Qu’ils ne se refusent donc plus à l’adoption de cette plante en allégant la mauvaise qualité de leur sol ; le succès de la plaine des Sablons & de la plaine de Grenelle, malgré les circonstances les plus défavorables, prouve sans réplique, d’une part, qu’il n’y a point de terrains assez arides, assez ingrats qui, avec du travail, ne puissent convenir à cette culture ; & de l’autre, qu’il n’existe pas de végétal plus propre à commencer des défrichemens, à vivifier des terrains que la charrue ne sillonne jamais, ou qui ne rapportent pas en grains la semence qu’on y a jetée. Combien de landes où de bruyères, autour desquelles végètent tristement plusieurs familles, seroient en état de procurer la subsistance, le superflu même, à beaucoup de nos concitoyens, toujours aux prises avec la nécessité, & qui souvent n’ont d’autres ressources pour vivre que le lait d’une vache ou d’une chèvre, & un peu de mauvais pain. Pourquoi même dans les bons fonds n’accorderoient-ils pas également aux pommes de terre le même degré de considération qu’aux semences légumineuses & aux racines potagères ? elles seront, je le répète, un moyen assuré de parer toujours aux malheurs de la famine, & pourront, en cas de disette de grains, prendre la forme de pain, & nourrir aussi commodément que cet aliment.

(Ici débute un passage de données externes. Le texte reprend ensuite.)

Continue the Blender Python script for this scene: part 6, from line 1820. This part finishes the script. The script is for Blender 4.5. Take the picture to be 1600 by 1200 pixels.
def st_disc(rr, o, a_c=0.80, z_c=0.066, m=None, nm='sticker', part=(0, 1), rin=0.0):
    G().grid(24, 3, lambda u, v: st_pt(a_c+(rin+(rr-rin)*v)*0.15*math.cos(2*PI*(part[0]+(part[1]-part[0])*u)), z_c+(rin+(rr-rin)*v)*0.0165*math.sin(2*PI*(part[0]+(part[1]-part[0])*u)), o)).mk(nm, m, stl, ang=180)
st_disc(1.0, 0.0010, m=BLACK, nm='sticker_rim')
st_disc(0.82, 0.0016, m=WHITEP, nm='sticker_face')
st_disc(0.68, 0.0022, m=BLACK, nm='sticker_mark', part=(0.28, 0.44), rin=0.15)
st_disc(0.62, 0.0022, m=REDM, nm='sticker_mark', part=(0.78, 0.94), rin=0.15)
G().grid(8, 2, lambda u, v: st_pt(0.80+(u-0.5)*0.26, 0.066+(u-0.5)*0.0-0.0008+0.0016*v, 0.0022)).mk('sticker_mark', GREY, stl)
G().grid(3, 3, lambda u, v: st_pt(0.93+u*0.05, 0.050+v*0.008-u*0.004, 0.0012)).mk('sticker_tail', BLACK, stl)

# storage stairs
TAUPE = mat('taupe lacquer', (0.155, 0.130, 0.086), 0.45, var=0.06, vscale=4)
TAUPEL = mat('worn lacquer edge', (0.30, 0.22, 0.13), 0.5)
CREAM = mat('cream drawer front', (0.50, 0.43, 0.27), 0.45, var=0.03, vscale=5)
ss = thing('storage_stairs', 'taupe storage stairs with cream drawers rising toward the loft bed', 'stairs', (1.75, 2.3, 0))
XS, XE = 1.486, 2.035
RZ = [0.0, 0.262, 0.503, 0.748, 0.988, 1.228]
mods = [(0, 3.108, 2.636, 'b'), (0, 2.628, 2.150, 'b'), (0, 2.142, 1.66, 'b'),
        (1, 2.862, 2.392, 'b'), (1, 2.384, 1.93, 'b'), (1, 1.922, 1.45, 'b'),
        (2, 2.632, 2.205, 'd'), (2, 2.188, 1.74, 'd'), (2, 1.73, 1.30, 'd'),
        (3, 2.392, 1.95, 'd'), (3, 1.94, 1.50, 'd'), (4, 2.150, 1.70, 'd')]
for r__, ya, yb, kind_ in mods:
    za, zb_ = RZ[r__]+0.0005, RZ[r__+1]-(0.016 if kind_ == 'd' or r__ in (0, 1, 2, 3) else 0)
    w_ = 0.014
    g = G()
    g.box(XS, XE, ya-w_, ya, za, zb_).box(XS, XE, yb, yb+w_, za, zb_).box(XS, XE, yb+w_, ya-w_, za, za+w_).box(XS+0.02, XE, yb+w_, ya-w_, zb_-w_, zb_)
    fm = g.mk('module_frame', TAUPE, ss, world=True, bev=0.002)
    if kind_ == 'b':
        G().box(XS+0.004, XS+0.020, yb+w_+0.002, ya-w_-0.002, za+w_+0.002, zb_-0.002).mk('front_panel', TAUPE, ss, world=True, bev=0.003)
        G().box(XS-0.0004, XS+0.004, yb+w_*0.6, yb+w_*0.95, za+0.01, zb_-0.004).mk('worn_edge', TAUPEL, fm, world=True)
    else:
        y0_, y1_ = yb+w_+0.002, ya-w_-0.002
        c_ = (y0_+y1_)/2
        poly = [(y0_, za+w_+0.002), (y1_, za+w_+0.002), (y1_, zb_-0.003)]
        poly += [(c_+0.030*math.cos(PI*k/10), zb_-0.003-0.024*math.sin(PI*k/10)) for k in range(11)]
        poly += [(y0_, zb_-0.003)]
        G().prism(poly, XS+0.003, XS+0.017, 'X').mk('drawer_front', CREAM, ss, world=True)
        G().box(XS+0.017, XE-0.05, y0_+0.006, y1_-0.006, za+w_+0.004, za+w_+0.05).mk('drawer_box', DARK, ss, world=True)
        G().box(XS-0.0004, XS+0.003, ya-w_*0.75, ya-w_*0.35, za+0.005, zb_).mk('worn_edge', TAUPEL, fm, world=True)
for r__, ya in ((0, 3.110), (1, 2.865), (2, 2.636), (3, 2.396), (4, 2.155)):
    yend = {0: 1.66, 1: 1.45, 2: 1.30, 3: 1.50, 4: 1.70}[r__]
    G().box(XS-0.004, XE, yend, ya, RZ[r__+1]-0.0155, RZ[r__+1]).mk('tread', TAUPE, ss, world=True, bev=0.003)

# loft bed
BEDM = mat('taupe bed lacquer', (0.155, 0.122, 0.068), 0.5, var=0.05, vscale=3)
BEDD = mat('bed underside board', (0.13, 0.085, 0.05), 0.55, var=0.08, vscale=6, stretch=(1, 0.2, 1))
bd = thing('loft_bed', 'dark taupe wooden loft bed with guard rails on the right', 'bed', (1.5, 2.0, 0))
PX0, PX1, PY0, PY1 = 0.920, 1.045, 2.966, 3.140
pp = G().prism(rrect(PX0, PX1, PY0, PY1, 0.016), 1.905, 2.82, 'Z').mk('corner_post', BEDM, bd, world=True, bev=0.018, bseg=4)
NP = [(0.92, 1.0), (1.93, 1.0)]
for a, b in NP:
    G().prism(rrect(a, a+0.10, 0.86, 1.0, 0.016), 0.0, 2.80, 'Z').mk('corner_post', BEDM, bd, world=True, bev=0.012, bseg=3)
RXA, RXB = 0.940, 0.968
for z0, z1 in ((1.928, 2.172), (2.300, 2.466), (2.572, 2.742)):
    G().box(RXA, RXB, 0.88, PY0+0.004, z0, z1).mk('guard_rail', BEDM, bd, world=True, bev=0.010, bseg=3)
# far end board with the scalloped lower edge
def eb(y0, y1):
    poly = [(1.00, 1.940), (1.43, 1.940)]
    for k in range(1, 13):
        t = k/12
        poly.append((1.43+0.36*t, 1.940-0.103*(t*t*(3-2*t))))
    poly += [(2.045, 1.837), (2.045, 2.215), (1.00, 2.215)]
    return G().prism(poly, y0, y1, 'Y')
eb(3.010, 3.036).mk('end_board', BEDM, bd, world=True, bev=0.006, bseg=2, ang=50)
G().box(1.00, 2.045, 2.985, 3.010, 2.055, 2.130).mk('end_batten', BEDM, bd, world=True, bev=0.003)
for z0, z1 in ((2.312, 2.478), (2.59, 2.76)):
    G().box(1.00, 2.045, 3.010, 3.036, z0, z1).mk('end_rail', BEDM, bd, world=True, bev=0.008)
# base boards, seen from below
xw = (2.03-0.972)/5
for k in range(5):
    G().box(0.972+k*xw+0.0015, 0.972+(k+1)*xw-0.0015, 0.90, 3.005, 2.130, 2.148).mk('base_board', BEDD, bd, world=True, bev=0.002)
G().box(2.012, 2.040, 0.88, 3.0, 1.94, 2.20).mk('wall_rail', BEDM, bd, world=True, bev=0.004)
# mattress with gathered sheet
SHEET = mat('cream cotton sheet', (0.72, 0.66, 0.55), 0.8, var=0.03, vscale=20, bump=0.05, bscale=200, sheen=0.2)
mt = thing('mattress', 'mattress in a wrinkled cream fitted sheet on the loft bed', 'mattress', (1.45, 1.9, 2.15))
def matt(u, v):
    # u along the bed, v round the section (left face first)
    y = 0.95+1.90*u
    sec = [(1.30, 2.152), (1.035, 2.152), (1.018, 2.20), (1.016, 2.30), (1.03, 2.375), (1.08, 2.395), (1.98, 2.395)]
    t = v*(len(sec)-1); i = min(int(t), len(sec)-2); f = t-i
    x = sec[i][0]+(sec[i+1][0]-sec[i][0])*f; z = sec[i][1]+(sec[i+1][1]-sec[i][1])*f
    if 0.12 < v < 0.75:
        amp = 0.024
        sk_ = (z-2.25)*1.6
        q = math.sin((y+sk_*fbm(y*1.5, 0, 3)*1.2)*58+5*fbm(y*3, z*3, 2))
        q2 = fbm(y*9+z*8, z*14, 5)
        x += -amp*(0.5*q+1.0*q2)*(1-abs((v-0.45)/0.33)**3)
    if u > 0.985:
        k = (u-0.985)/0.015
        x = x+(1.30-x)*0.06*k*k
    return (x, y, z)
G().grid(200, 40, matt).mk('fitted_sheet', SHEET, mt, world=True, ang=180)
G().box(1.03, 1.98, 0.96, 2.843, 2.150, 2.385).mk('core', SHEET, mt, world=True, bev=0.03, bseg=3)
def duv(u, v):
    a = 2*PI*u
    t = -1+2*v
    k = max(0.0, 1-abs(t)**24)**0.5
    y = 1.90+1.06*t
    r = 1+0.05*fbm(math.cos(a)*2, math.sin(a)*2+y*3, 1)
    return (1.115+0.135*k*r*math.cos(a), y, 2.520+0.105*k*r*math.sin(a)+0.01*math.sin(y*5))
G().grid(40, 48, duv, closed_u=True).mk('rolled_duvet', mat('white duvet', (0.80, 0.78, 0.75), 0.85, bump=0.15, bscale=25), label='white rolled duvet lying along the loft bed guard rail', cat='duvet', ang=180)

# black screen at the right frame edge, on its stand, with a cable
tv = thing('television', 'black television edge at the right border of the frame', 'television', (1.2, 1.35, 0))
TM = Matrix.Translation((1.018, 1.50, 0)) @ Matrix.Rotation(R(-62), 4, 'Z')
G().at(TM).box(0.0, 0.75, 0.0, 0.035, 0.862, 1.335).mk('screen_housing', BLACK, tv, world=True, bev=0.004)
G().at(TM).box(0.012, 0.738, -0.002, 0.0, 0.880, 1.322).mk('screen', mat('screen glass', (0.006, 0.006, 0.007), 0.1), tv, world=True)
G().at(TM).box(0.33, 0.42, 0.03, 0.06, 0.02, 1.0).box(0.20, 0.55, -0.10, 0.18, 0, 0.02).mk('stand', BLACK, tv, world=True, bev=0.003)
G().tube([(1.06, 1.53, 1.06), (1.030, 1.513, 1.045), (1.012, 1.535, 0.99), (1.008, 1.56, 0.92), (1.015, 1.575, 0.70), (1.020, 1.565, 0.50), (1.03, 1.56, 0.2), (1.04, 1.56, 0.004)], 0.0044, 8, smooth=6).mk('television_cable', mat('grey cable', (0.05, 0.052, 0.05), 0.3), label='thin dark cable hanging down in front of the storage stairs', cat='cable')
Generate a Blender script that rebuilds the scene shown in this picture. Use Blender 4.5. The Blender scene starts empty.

Mais la pomme de terre n’a pas toujours besoin de l’appareil de la boulangerie pour devenir un commestible salutaire & efficace ; ces racines, telles que la nature nous les donne, sont une sorte de pain tout fait ; cuites dans l’eau ou sous les cendres, & assaisonnées avec quelques grains de sel, elles peuvent, sans autre apprêt, nourrir à peu de frais le pauvre pendant l’hiver : rien de plus vrai, rien de plus conforme à l’expérience & à l’observation. Pourquoi donc travestir artificiellement, au moyen de bien des manipulations, une racine farineuse que la plus simple opération rend sur le champ alimentaire ? Voici le langage que je n’ai cessé de tenir aux pauvres cultivateurs dont le sort me touche véritablement.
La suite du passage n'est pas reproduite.